Turkey's Erdogan: Russian missile defense system to arrive in 10 days: media

ANKARA (Reuters) - Turkey’s President Tayyip Erdogan said Russian S-400 defenses would begin arriving within 10 days, Turkish media reported, setting the clock ticking on possible U.S. sanctions after his warm meeting with President Donald Trump on Saturday.

Russian servicemen sit in the cabins of S-400 missile air defence systems in Tverskaya Street before a rehearsal for the Victory Day parade, which marks the anniversary of the victory over Nazi Germany in World War Two, in central Moscow, Russia April 29, 2019. REUTERS/Tatyana Makeyeva

Hard-hit Turkish financial assets jumped on Monday after a weekend in which Erdogan said Trump had told him at a G20 summit there would be no U.S. sanctions, and the U.S. leader said Turkey had been treated unfairly over the missiles deal.

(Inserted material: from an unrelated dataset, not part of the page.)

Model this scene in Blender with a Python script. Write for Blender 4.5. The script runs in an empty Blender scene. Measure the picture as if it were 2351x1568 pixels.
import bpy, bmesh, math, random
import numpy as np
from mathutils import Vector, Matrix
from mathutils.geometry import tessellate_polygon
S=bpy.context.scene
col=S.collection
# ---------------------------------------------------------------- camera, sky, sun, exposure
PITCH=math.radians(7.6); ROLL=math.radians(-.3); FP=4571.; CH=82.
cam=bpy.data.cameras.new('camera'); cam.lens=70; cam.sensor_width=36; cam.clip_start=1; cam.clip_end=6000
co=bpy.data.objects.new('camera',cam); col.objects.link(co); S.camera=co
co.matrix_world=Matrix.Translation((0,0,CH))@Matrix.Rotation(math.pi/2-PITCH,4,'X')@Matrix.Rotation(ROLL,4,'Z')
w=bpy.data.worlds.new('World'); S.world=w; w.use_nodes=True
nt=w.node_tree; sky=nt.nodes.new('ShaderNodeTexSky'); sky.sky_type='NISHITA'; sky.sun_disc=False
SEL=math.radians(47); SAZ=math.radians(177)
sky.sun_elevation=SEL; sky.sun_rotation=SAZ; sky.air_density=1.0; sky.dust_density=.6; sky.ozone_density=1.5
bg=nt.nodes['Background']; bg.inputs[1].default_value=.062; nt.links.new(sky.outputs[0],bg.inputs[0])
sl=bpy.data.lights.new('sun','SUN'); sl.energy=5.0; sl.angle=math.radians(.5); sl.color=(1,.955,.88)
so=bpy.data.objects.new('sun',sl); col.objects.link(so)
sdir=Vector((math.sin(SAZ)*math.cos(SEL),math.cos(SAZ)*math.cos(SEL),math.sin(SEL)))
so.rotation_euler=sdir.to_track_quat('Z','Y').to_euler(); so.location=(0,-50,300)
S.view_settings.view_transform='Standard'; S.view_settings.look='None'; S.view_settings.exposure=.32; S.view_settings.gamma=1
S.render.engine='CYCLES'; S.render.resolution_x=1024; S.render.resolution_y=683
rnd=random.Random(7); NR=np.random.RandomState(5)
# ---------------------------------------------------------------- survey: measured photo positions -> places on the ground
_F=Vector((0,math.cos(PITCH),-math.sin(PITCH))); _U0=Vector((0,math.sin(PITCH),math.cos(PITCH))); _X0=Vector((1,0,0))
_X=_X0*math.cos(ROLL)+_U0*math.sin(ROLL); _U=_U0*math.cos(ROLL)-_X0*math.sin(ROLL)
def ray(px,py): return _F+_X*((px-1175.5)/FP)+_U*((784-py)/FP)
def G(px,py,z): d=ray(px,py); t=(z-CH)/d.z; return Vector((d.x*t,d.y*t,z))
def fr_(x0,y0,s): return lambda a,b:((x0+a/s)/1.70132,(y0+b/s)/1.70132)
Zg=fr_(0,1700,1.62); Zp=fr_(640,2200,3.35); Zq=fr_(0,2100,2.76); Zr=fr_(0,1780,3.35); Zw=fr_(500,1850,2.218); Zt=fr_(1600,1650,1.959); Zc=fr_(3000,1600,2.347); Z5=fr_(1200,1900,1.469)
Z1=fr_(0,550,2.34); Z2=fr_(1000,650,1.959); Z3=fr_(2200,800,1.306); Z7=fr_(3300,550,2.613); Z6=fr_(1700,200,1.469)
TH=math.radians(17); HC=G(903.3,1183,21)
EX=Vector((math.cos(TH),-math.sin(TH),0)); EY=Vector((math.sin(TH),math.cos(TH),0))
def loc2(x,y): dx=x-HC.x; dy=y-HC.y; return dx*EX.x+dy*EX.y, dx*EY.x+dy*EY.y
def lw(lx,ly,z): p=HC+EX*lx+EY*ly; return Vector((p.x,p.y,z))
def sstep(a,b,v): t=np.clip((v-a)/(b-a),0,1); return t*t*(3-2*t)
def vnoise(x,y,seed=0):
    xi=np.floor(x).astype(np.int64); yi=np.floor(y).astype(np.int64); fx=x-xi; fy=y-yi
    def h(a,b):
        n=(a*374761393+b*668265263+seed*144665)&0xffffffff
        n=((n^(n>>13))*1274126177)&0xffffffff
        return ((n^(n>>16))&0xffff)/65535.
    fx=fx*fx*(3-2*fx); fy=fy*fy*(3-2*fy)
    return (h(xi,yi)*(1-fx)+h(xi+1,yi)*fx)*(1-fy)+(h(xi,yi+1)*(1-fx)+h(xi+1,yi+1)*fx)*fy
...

Turkey and the United States, NATO allies, have been at odds over Ankara’s decision to purchase the S-400s, with Washington warning of U.S. sanctions if the delivery took place.

Turkey has dismissed the warnings from Congress and Trump’s top secretaries, saying it would not back down and holding out hope that the White House could protect it from sanctions that could hit its already soft currency and economy.

Erdogan’s comments offered the most specific timeline yet on the delivery of the ground-to-air missiles that U.S. officials have said are not compatible with North Atlantic Treaty Organization (NATO) defenses.

“Within 10 days, maybe within one week, the first shipment will have arrived. I told Trump this openly,” Erdogan was cited as saying on Sunday by Hurriyet newspaper after his meeting with Trump in Japan.

The United States says the S-400s will compromise its Lockheed Martin Corp F-35 fighter jets, of which Turkey is a producer and buyer. Washington has also formally started the process of expelling Turkey from the F-35 program, halting the training of Turkish pilots in the United States.

The Turkish lira strengthened 1.6% on Monday to below 5.70 against the dollar, and Turkey’s main stock index rallied 2.7%. The dispute over the S-400s has been a key concern for investors this year.

Turkey’s economy, the largest in the Middle East, is in recession after a currency crisis last year chopped 30% from the lira and sent inflation and unemployment soaring. The lira has dropped another 8% so far in 2019.

“So (a) green light from Trump to Turkey to go ahead and get S400s -- or that is now the Turkish view,” said Tim Ash, senior emerging markets strategist at BlueBay Asset Management.

“I would imagine U.S. diplomat and defense department officials are in disbelief -- Trump is like the proverbial bull in the China shop.”

After the Trump-Erdogan talks, the White House said Trump “expressed concern” over the S-400 deal and “encouraged Turkey to work with the United States on defense cooperation in a way that strengthens the NATO alliance.”


Speaking to reporters after the G20 summit, where he held bilateral talks with Trump, Erdogan said he believed the dispute over the S-400s would be overcome “without a problem” and added that his U.S. counterpart supported Turkey in the dispute.

“In our phone calls, when we come together bilaterally, Mr Trump has not said so far: ‘We will impose these sanctions.’ On the S-400s, he said to me: ‘You are right.’ We carried this issue to a very advanced level,” Erdogan said, according to broadcaster NTV.

“At this advanced level, Trump said: ‘This is injustice’. This is very important. I believe that we will overcome this process without any problems,” Erdogan added.

He said the two leaders had agreed to delegate officials to follow the issue. He also said Turkish and U.S. foreign and defense ministers would “open the doors” to resolving the matter.

Buying military equipment from NATO-foe Russia leaves Turkey vulnerable to U.S. retribution under a 2017 law known as the Countering America’s Adversaries Through Sanctions Act, or CAATSA. Trump would need to sign off on the sanctions.

“Even though Trump’s comments were rather positive, this matter does not just end with the president. There is still a sanctions bill regarding Turkey waiting in the U.S. Congress,” said Cem Tozge, director of Ata Invest.

“Hence, the uncertainty continues but the market got what it wanted to hear at the weekend.”

Turkey’s external assets also sailed higher, including dollar-denominated sovereign debt climbing to the highest levels in months. The cost of insuring exposure to Turkey’s sovereign debt through credit default swaps declined to their lowest level since early April.

In an effort to sway Turkey away from the S-400s, the United States has offered to supply it with Raytheon Co Patriot missiles.

Erdogan was quoted by NTV as saying: “One S-400 is worth three Patriots. If the conditions are even equal to the S-400 (deal), we would buy Patriots, but if they are not, then we have to think of our interests,”

Erdogan also said that he hoped the issue of Turkish lender Halkbank, which faces U.S. Treasury sanctions over an Iran sanctions-busting case that has further strained ties between the allies, would be resolved soon, NTV said.